▸ TO BE DONE:
Keep only the lines from the top of the listing through the one with "m.build('tail', fw_m, fig)", and reproduce them unaltered.

========

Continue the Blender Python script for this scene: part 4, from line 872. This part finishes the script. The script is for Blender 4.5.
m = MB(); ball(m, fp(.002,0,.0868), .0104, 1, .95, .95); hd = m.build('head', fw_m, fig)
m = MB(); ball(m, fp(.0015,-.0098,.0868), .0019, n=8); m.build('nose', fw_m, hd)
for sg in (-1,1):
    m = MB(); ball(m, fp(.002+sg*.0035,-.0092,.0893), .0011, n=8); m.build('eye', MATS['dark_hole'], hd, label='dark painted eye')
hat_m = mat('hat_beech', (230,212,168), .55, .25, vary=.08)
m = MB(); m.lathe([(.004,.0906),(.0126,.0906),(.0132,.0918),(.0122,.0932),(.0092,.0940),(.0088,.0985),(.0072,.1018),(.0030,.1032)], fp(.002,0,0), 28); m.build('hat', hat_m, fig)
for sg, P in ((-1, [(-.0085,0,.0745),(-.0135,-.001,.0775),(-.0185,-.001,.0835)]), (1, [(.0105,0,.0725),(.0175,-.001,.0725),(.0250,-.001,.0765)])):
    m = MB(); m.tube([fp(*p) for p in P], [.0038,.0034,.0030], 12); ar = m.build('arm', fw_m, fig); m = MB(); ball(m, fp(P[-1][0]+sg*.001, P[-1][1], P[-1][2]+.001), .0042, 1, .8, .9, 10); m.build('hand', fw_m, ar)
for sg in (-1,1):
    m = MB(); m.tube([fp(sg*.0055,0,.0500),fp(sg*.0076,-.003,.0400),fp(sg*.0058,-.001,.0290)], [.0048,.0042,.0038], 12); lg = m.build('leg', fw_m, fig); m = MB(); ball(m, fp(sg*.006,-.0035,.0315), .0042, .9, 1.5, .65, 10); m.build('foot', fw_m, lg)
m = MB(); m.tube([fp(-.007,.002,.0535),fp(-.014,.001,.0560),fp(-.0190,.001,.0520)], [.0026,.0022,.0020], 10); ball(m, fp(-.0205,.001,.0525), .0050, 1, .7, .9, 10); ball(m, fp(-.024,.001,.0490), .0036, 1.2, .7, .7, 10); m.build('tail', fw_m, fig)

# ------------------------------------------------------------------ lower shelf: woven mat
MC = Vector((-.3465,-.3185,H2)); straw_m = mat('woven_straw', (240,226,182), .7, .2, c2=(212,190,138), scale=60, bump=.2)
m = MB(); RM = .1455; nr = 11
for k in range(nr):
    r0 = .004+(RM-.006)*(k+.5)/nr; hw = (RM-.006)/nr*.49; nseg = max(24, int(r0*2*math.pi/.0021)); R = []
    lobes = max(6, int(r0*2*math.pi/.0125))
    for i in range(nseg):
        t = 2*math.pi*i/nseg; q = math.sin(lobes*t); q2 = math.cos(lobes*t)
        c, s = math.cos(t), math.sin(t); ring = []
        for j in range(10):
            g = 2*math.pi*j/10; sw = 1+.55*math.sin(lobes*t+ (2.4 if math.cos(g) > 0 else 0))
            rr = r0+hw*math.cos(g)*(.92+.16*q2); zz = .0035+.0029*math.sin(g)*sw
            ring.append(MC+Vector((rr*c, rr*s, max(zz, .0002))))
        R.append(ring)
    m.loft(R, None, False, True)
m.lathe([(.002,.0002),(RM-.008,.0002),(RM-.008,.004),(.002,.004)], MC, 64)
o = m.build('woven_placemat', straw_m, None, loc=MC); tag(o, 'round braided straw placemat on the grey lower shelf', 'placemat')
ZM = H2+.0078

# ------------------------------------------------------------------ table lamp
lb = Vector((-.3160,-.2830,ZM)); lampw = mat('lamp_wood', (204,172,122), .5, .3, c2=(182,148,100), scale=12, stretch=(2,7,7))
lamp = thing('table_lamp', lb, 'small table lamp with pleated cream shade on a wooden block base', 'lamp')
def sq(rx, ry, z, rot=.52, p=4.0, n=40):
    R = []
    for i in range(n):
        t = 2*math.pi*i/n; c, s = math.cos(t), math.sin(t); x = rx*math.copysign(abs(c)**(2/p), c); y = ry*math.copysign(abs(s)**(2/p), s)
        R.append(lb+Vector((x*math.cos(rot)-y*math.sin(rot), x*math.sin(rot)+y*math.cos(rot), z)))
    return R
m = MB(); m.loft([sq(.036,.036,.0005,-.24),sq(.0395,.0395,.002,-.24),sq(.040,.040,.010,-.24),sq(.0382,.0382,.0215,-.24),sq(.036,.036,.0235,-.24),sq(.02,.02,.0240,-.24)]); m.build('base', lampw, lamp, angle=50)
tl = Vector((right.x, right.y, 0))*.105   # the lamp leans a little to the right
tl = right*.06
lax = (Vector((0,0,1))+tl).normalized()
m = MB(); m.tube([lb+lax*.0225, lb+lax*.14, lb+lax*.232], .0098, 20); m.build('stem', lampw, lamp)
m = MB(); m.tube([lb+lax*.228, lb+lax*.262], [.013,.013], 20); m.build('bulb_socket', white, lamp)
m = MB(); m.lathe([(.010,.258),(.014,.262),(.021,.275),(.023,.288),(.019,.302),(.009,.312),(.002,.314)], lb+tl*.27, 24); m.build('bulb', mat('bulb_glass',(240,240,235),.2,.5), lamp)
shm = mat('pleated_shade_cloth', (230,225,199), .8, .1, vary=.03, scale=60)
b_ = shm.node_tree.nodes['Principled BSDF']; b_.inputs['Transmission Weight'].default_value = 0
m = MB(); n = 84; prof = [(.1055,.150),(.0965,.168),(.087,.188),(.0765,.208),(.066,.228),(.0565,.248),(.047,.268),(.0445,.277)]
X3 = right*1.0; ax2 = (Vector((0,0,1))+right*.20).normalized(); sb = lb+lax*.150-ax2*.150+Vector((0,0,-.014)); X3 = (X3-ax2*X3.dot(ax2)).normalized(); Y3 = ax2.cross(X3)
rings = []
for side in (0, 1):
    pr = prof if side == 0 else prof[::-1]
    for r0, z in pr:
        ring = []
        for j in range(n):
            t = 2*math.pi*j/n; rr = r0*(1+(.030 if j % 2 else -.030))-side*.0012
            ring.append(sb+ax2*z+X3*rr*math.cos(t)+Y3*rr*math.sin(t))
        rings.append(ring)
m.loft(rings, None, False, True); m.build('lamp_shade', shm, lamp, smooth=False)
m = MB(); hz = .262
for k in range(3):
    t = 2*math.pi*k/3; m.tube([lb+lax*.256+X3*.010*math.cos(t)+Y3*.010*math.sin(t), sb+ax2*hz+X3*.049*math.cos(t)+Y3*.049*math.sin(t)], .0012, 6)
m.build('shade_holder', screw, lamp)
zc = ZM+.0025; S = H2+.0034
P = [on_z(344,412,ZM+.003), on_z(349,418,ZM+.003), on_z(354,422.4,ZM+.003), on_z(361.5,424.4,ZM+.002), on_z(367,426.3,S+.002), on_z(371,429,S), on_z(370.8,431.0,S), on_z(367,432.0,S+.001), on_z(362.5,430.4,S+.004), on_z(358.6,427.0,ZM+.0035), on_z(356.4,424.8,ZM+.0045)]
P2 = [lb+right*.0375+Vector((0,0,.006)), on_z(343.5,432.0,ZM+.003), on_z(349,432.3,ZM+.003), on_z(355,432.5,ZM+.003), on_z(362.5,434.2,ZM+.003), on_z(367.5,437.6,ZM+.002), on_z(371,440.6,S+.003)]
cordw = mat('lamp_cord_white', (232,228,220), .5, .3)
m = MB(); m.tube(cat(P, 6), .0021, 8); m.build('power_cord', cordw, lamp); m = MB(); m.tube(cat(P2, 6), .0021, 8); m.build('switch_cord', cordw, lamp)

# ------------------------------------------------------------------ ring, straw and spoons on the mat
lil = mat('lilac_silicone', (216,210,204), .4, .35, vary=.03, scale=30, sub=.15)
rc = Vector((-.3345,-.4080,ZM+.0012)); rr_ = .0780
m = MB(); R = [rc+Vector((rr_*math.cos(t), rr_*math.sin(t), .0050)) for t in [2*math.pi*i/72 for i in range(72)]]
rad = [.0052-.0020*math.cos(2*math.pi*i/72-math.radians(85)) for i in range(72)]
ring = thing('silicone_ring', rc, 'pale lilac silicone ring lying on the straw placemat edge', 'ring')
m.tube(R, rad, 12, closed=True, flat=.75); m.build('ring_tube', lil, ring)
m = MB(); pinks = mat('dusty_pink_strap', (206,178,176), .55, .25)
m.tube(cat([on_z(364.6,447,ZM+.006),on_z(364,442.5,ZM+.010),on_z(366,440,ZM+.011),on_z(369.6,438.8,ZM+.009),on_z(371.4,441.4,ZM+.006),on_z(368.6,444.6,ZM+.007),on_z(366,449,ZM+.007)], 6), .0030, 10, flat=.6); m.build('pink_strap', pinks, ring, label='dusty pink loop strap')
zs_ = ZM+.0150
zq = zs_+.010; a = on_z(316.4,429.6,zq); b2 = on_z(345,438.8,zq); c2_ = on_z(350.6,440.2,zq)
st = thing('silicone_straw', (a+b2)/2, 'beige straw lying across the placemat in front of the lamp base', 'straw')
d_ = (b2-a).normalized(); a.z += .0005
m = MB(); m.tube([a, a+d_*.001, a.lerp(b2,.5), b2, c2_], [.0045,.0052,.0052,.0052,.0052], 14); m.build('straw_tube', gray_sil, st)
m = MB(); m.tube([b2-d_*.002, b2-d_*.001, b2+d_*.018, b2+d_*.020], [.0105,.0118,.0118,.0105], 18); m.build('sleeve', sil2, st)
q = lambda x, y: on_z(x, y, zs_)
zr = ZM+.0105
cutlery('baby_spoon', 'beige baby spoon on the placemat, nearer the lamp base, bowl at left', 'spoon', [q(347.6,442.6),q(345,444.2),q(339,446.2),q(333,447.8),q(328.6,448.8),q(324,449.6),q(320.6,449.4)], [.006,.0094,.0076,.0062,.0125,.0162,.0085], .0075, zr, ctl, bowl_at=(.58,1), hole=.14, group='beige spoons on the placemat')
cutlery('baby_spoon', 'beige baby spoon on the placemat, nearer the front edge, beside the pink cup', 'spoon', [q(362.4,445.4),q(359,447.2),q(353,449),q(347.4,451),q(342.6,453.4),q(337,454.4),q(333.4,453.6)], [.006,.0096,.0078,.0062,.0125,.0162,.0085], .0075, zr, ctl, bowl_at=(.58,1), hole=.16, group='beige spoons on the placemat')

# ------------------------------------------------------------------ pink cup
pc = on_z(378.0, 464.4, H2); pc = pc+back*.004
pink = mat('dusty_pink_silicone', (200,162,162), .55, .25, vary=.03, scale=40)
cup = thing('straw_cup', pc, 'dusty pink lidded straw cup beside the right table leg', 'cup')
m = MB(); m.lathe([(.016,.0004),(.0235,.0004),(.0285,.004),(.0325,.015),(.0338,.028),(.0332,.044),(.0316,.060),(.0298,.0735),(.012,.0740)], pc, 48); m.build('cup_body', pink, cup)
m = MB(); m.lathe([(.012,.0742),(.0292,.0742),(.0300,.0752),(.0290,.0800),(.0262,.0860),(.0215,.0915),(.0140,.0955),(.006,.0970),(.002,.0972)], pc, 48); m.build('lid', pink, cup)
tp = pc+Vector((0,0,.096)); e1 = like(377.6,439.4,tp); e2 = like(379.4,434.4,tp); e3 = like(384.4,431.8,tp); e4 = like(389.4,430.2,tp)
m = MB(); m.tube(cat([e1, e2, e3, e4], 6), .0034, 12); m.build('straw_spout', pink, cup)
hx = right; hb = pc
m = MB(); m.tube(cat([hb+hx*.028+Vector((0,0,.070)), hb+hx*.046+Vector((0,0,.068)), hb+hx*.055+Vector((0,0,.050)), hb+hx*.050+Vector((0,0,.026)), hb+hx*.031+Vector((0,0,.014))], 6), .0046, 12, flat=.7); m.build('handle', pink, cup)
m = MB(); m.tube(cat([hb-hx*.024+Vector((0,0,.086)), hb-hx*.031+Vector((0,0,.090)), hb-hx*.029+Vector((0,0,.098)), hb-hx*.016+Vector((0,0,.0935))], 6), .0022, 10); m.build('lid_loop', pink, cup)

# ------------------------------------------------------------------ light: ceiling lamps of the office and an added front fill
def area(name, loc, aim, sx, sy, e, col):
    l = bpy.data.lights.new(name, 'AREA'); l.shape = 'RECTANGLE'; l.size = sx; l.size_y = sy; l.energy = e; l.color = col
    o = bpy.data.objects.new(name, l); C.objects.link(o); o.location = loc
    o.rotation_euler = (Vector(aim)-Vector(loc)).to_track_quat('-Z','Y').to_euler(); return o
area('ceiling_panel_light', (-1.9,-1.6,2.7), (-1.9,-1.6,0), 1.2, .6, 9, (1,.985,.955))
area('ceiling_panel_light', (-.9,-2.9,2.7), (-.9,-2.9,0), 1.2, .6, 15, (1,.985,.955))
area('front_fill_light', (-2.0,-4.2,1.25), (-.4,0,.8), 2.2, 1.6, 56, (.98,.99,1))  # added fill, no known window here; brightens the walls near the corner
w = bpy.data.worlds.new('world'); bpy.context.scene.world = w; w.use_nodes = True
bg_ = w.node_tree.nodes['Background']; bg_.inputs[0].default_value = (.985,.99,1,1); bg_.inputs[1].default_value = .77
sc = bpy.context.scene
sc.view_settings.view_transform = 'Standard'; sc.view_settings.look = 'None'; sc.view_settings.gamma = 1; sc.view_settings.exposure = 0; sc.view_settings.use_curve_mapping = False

========

▸ SOLUTION TO THIS PROBLEM:
Continue the Blender Python script for this scene: part 4, from line 872. This part finishes the script. The script is for Blender 4.5.
m = MB(); ball(m, fp(.002,0,.0868), .0104, 1, .95, .95); hd = m.build('head', fw_m, fig)
m = MB(); ball(m, fp(.0015,-.0098,.0868), .0019, n=8); m.build('nose', fw_m, hd)
for sg in (-1,1):
    m = MB(); ball(m, fp(.002+sg*.0035,-.0092,.0893), .0011, n=8); m.build('eye', MATS['dark_hole'], hd, label='dark painted eye')
hat_m = mat('hat_beech', (230,212,168), .55, .25, vary=.08)
m = MB(); m.lathe([(.004,.0906),(.0126,.0906),(.0132,.0918),(.0122,.0932),(.0092,.0940),(.0088,.0985),(.0072,.1018),(.0030,.1032)], fp(.002,0,0), 28); m.build('hat', hat_m, fig)
for sg, P in ((-1, [(-.0085,0,.0745),(-.0135,-.001,.0775),(-.0185,-.001,.0835)]), (1, [(.0105,0,.0725),(.0175,-.001,.0725),(.0250,-.001,.0765)])):
    m = MB(); m.tube([fp(*p) for p in P], [.0038,.0034,.0030], 12); ar = m.build('arm', fw_m, fig); m = MB(); ball(m, fp(P[-1][0]+sg*.001, P[-1][1], P[-1][2]+.001), .0042, 1, .8, .9, 10); m.build('hand', fw_m, ar)
for sg in (-1,1):
    m = MB(); m.tube([fp(sg*.0055,0,.0500),fp(sg*.0076,-.003,.0400),fp(sg*.0058,-.001,.0290)], [.0048,.0042,.0038], 12); lg = m.build('leg', fw_m, fig); m = MB(); ball(m, fp(sg*.006,-.0035,.0315), .0042, .9, 1.5, .65, 10); m.build('foot', fw_m, lg)
m = MB(); m.tube([fp(-.007,.002,.0535),fp(-.014,.001,.0560),fp(-.0190,.001,.0520)], [.0026,.0022,.0020], 10); ball(m, fp(-.0205,.001,.0525), .0050, 1, .7, .9, 10); ball(m, fp(-.024,.001,.0490), .0036, 1.2, .7, .7, 10); m.build('tail', fw_m, fig)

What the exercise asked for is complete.